Heather Dodd | impressions

Savage + Dodd Architects

World Architecture Festival 2018 | Prominent features of the project

We entered a project called Tower Inten_city into the Future Competition category. The project was a collaboration between Savage + Dodd Architects and Urban Works.

The project presents an alternative future for a 30-storey inner city tower building built in the late 1960s in the inner city of Johannesburg. Towers of this era, are striking symbols of corporate power and segregation and despite the ending of Apartheid 25 years ago, our cities still display striking spatial inequality.

At inception, the project was a proposal call from a leading bank that wanted to optimize an existing asset within their portfolio to transform their precinct and relationship with the city. Within the context of South Africa’s grossly unequal society, we were interested in hacking the transformative potential of this tower typology.

The project tells a story of spatial justice through the transformation of a tower block and its surrounding streetscape into a mixed-use building supporting intense residential density.

Our project took a socio-political spatial transformation stance towards a tower conversion and refurbishment project. The category we were entered in had a range of project typologies and the judges must have found it very difficult to judge on a comparative basis.

One of the comparable projects in the category was Studio Gang’s Tower Montparnasse, which received a commendation.
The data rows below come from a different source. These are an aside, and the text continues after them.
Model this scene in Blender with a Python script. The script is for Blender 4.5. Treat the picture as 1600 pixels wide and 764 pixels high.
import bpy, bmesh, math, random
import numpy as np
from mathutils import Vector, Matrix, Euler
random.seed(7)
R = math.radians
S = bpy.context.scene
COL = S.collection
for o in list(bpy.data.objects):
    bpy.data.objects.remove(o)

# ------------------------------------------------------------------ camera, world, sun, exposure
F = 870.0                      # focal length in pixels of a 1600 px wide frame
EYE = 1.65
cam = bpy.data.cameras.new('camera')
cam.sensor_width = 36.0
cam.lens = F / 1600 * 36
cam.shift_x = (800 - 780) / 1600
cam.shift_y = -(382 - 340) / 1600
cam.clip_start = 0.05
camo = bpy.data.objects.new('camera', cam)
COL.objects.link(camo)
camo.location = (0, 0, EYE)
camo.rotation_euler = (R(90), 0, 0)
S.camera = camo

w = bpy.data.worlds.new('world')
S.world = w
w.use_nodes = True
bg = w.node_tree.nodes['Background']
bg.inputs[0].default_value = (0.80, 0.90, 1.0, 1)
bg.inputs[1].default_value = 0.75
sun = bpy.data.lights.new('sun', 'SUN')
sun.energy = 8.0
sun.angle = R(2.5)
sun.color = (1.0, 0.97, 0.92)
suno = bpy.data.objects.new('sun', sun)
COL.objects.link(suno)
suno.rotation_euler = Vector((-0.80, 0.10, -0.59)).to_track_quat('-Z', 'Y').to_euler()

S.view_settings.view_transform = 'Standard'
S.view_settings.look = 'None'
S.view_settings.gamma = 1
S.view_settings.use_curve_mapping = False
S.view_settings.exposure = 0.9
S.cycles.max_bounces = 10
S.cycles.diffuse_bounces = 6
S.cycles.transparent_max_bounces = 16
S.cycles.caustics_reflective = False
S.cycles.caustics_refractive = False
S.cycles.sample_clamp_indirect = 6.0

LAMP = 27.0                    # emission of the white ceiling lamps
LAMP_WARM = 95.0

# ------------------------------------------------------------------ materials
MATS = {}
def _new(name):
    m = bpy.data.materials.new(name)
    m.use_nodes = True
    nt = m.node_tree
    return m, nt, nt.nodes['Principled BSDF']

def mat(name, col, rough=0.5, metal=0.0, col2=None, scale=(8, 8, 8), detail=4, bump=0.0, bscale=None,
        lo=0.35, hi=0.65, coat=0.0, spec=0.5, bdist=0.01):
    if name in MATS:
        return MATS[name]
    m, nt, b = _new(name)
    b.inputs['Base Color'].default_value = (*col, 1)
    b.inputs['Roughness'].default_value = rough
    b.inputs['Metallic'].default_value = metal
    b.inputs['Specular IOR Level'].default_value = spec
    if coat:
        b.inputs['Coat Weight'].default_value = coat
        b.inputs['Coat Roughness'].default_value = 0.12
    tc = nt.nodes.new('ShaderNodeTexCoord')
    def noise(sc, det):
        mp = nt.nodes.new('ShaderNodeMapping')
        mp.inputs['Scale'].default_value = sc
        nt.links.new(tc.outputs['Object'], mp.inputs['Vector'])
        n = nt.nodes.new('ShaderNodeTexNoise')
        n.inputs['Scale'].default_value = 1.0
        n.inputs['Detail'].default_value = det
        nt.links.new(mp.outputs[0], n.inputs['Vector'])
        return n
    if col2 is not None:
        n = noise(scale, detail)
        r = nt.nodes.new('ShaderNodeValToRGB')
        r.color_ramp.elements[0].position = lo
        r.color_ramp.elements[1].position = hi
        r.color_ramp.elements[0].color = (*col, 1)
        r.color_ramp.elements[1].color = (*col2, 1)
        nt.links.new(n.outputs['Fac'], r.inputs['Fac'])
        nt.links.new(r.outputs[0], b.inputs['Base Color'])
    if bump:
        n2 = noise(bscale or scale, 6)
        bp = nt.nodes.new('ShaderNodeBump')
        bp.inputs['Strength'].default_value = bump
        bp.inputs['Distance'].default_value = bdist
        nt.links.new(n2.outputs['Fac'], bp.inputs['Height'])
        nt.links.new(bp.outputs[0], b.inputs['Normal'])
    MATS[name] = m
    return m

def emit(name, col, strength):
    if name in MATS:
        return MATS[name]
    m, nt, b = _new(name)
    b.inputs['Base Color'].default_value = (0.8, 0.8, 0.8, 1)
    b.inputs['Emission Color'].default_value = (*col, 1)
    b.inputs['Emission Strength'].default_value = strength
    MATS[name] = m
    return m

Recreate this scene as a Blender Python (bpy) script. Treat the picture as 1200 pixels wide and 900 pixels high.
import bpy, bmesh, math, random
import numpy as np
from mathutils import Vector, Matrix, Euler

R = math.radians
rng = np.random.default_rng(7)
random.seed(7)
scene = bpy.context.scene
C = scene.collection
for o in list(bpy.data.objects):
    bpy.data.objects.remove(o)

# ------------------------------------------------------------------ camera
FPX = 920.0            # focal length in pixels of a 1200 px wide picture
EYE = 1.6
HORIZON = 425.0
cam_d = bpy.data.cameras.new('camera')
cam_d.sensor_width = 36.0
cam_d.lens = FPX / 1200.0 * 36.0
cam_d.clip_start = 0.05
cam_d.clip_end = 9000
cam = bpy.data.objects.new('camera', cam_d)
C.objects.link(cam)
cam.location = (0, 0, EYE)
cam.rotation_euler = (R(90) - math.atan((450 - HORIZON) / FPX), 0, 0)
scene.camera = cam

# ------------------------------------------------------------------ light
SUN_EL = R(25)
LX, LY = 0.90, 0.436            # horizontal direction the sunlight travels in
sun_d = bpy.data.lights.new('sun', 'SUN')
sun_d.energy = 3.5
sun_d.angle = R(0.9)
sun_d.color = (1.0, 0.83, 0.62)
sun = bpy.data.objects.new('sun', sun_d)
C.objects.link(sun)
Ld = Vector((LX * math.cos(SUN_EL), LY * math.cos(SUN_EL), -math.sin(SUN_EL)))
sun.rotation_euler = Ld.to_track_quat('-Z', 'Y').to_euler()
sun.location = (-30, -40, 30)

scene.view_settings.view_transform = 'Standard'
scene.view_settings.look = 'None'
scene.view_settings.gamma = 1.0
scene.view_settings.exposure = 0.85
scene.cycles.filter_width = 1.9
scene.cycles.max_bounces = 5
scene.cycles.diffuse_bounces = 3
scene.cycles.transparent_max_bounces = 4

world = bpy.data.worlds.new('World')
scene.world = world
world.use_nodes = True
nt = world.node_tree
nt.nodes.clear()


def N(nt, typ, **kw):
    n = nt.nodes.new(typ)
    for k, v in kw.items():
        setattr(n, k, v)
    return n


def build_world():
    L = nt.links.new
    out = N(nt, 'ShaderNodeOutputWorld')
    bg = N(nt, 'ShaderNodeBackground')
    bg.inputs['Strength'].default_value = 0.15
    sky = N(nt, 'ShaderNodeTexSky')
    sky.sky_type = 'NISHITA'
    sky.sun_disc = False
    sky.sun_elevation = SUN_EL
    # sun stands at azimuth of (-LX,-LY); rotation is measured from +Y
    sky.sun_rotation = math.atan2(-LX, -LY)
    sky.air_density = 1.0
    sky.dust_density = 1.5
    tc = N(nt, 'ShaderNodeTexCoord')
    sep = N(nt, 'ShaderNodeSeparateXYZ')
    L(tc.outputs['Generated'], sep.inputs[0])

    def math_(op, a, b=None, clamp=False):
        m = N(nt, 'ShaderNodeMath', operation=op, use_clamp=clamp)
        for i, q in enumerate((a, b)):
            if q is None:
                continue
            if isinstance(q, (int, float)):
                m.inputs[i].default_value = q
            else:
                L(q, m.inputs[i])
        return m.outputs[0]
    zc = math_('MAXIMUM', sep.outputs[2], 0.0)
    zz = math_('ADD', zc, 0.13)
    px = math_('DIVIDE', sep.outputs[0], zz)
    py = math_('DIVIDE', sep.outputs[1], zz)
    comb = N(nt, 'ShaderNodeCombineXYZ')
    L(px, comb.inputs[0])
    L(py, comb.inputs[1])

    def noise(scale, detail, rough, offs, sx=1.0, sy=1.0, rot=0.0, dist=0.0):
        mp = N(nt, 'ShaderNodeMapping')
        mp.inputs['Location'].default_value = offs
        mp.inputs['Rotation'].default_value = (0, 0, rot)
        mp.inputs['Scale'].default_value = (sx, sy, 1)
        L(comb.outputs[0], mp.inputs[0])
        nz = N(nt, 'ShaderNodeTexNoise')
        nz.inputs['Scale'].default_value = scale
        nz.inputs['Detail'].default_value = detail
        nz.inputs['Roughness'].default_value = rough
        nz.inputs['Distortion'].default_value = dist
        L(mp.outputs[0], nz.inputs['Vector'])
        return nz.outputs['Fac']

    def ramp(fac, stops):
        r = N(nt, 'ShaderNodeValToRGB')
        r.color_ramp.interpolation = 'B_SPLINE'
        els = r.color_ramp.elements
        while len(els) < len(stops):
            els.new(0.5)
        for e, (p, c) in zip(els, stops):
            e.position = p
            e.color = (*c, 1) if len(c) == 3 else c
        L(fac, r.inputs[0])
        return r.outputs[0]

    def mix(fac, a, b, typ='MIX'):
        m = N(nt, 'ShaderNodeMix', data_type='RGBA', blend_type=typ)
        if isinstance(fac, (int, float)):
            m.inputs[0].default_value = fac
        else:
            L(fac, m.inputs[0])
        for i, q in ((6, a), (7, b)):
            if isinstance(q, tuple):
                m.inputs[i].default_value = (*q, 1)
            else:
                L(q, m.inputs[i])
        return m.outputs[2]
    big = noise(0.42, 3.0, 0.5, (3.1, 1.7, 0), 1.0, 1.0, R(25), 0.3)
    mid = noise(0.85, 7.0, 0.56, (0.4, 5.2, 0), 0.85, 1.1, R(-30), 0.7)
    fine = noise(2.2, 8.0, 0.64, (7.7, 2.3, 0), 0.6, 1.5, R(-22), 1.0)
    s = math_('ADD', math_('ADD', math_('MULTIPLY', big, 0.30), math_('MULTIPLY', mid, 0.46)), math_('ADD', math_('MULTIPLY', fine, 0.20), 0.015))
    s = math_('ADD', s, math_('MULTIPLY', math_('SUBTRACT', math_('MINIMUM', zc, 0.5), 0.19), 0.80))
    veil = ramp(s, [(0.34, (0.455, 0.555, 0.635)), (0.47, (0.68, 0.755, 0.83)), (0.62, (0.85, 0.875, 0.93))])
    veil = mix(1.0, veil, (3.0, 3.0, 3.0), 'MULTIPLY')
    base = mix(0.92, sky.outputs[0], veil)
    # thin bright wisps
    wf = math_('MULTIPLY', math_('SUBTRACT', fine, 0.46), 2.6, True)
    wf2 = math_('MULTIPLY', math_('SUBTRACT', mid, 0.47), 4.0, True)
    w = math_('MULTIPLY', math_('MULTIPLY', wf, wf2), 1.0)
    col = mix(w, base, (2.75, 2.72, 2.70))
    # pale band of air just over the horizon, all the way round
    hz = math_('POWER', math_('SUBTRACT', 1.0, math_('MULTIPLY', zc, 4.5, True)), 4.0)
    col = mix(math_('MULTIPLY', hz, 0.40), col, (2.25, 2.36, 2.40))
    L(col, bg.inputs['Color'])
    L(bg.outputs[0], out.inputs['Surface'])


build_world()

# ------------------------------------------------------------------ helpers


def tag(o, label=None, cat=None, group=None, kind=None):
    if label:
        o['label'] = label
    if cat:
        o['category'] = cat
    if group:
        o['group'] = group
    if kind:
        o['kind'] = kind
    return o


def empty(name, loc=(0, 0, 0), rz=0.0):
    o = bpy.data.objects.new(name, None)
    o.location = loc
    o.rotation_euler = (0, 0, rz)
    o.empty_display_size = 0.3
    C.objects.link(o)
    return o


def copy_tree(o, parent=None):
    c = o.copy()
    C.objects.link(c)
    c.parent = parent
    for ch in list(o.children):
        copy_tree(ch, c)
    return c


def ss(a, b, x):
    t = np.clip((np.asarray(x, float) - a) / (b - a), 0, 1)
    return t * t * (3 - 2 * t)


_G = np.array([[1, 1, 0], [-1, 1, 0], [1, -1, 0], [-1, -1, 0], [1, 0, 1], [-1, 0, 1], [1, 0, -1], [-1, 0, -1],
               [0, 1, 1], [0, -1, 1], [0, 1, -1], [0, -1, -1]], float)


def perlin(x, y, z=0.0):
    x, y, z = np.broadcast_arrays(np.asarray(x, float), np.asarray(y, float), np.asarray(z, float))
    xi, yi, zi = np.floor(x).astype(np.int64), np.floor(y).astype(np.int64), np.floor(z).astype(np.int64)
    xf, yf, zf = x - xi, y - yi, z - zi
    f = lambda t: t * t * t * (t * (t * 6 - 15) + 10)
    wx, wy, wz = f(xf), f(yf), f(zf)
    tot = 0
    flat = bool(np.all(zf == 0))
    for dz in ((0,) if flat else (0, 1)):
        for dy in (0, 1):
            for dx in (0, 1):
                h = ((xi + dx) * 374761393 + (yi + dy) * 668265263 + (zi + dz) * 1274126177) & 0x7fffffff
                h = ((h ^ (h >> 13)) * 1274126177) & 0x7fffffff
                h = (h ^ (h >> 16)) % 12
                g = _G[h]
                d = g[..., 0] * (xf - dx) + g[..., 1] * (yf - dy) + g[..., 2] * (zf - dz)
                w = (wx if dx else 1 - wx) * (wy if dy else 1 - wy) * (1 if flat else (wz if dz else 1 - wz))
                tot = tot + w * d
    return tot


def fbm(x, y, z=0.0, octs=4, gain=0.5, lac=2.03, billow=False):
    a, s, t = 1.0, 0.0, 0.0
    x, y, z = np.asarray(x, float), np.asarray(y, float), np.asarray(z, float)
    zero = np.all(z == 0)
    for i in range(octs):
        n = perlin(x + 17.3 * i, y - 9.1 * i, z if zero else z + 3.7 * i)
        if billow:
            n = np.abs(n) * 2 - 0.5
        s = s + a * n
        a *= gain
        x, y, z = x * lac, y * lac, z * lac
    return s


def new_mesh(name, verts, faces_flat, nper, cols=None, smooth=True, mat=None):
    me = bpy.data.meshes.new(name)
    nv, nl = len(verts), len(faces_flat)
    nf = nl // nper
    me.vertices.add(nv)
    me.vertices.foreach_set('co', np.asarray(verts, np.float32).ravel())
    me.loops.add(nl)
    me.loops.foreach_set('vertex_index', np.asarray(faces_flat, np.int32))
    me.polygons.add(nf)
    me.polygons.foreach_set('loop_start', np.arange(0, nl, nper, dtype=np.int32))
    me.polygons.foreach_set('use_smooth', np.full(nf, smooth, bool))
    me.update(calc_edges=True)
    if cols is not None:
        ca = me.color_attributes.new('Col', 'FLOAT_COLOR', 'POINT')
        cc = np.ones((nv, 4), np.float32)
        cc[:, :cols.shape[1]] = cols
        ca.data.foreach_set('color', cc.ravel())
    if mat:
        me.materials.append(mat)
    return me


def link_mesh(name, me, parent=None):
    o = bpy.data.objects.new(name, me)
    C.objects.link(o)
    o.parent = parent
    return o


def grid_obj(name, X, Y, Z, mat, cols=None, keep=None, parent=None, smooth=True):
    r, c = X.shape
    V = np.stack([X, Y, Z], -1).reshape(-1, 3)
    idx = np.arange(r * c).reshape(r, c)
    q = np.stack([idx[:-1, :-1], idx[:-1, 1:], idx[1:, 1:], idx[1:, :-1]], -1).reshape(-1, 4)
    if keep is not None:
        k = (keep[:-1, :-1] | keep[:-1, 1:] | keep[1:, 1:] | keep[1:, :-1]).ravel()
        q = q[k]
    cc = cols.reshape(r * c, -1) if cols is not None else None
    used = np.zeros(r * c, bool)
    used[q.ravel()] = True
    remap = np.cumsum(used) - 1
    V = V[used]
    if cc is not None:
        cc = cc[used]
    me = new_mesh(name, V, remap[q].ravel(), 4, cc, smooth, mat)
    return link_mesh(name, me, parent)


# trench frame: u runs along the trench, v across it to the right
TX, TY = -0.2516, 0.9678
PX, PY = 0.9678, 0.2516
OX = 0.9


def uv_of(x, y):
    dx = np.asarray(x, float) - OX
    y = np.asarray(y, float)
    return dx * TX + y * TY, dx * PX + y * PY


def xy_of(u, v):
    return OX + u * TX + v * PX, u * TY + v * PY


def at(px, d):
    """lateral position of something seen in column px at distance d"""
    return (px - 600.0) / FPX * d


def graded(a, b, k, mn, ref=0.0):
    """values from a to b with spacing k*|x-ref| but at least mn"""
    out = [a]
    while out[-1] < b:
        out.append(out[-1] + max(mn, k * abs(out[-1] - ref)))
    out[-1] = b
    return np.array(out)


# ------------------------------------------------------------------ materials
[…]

Whilst the basis of the projects was similar, their approach to re-positioning the tower in the city was a very complex façade engineering process, whilst ours took a more transformative spatial stance.

Of course, the budgets and context between Johannesburg and Paris are vastly different. The winning project within our category was a beautifully considered new town centre in an extremely harsh context in Iran by Nextoffice. A well-deserved win

Impressions

WAF is like a big market place for architecture. It’s very inspiring to be able to compete with major practices on a global stage. From our perspective, we find it interesting to see how other practices present their work and ideas. In the end what is comforting is that although we come from different contexts and speak different languages, we all speak the same language of architecture. Last year when we were a finalist in the Higher Education and Research category, where we (Savage + Dodd Architects) received a commendation, there were 3 built projects shortlisted from Africa and I think 13 overall including future projects. That is from a continent with 54 countries. This year, there was an incremental growth in the numbers but still very few.

We come from South Africa and we had a larger group (4 practices) attending. However, it is extremely expensive to enter the awards and to attend the festival, given the exchange rate to Euros. Unfortunately, WAF is not really understood in South Africa and we get very little feedback or support from our professional institutions. We have also found it difficult to gain traction in terms of interest from publications and news sites internationally, I don’t believe we are on the radar being located in South Africa. So, in terms of business investment, WAF does not at this point make a business case – having said that, recognition of our work on the global stage is an affirming process which we appreciate greatly.